About Kaydon - didn't know they are through-hardening their races - thanks for the tip!

Eros

 

[tbuelna]

Mass production of bearing races requires careful cost control. The double vacuum melt steel used for bearing races is very expensive, so it makes economic sense to use a rolled ring for even 2" OD bearings.

I also hope that you fully appreciate just how difficult it is to heat treat and finish grind a thin-section bearing race to micro-inch tolerances. If you don't have experience doing this type of work, you will have a very steep (and expensive) learning curve ahead of you. It might be worthwhile for you to approach one of the companies that manufactures harmonic drives about making this bearing for you. In the end it will likely save you time and money.

 

[erosnicolau]

Hi again, @tbuelna,

We only have a small shop here (a couple of engraving CNCs, lathes, a regular milling machine, drill-presses, regular grinders etc.) So for anything else we must find outside help.
We're currently developing an alternate kind of strain-wave gearing mechanism (similar to the harmonic drives, but simpler in construction), which we're trying to patent. Business size aside (HD = huge, we = small shop with creative ideas), HD is a direct competitor in this regard, so getting any kind of help from them seems light-years away.

Here are some videos with our current prototype, grinding away on a lathe, in my hand, for scale and during a backlash test (which so far yields around 0.75...1 arc-minutes of backlash).

The steel-bronze interface we're currently using is working, as you can see, but it generates quite a bit of friction and hence bigger input torques - that's what I'm thinking about the elastic bearing.

As you can imagine, we're still in a late prototyping stage, so money is being carefully pondered and seeking help from mass-producers has proven quite useless so far. So far, the cheapest way to achieve 2 such prototype bearings would be to buy 100mm length of round 440c stock, to rough machine it ourselves in our shop, to have it properly heat-treated and then to have it precision-ground elsewhere (as I mentioned, we do have access to an external guy who already confirmed he has the means to do this). Sure, a rolled ring would involve less machining and (since I'm a green thinking guy) less wasteful - if only I could find a ring rolling mill able to help with such a small quantity and with such small size rings...

Eros

 

[TVP]

eros,

There are other suppliers that have larger diameters than McMaster.
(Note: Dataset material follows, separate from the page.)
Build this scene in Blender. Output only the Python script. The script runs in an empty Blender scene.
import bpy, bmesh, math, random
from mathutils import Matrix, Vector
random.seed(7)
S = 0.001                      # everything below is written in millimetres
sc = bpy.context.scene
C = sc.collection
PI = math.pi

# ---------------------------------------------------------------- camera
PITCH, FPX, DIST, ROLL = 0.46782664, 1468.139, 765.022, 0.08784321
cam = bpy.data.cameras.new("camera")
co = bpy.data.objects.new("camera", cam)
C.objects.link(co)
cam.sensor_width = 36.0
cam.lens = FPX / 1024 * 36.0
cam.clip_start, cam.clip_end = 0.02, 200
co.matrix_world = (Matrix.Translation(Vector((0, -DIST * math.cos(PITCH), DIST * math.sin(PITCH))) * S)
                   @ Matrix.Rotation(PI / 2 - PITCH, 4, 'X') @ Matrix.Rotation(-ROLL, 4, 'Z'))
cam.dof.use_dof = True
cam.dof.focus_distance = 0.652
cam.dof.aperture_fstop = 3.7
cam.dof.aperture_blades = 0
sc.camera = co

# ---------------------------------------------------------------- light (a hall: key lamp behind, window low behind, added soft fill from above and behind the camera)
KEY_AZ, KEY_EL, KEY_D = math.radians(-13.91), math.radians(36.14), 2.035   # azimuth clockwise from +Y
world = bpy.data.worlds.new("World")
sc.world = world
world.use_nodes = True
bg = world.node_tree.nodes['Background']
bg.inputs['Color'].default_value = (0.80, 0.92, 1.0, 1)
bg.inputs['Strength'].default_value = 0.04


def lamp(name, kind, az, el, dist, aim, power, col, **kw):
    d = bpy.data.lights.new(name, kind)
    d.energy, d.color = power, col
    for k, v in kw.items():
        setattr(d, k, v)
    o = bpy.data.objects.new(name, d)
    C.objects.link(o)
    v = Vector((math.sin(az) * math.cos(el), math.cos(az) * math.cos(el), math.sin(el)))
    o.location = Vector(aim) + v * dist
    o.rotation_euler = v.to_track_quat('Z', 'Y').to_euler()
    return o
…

I just included them as an example. ELG Carrs in the UK is one example of a metal service center that actually manufactures hollow bar, not a just distributor like McMaster:

http://www.elgcarrs.co.uk/product.asp?ID=57

Another possibility is hollow bar produced by a casting (foundry) process rather than by seamless tube/pipe process or machining of solid by trepanning:

http://www.timcasthollowbar.com/centri-bar/

 

[erosnicolau]

Thank you for the links!
I will write to them, to see what they say
Eros

 

[tbuelna]

erosnicolau-

Sorry for the tardy response. If you have decided you want to use 440C and you only need enough material to make a couple races, there are many online vendors that will sell you a small quantity of 440C bar in the size you require. Just be aware that they usually charge premium prices for small quantities. A 12" piece of 2" diameter CF 440C bar will cost you $77 from these guys.

For your small quantity of races, the cost of raw material will be insignificant compared to the costs for heat treating, precision grinding, tooling/fixtures, etc. If you'd like to see an example of how the track surface of an outer bearing race is finish ground to microinch precision, do some research into the "shoe grinding" process.

Thanks for posting the videos of your device. Looks like a fun project.

Regards,
Terry

 

[erosnicolau]

Hi, Terry,

No problem, I kept busy asking around - including with the two hollow bar suppliers you kindly suggested. As expected, they completely ignored my emails. I'm being neither sarcastic nor pessimistic when I say it's extremely tough to find people willing to engage in small quantities in this field - I'm simply expressing a judgement based on my previous experience.

I know about "onlinemetals" - as I told you before, the best deal I've got so far, elsewhere, is around the same 75$, but that's including the shipping (which in some cases is 2-3 times more expensive than the metal itself)

About shoe-grinding: not sure, but I think that's what my expert grinder uses (I refer to him as a guy, but he actually works as a specialist in a big company on some quite precise machines, he's not a one man shop - and still he has some hesitations...) Looking for shoe grinding I also stumbled upon RON-centric grinding - also very interesting, at least if you believe the marketing hype around it

Anyway, I took your advise (kind of) and also resumed my search for potential bearing manufacturers let's see what the cat drags in...

Eros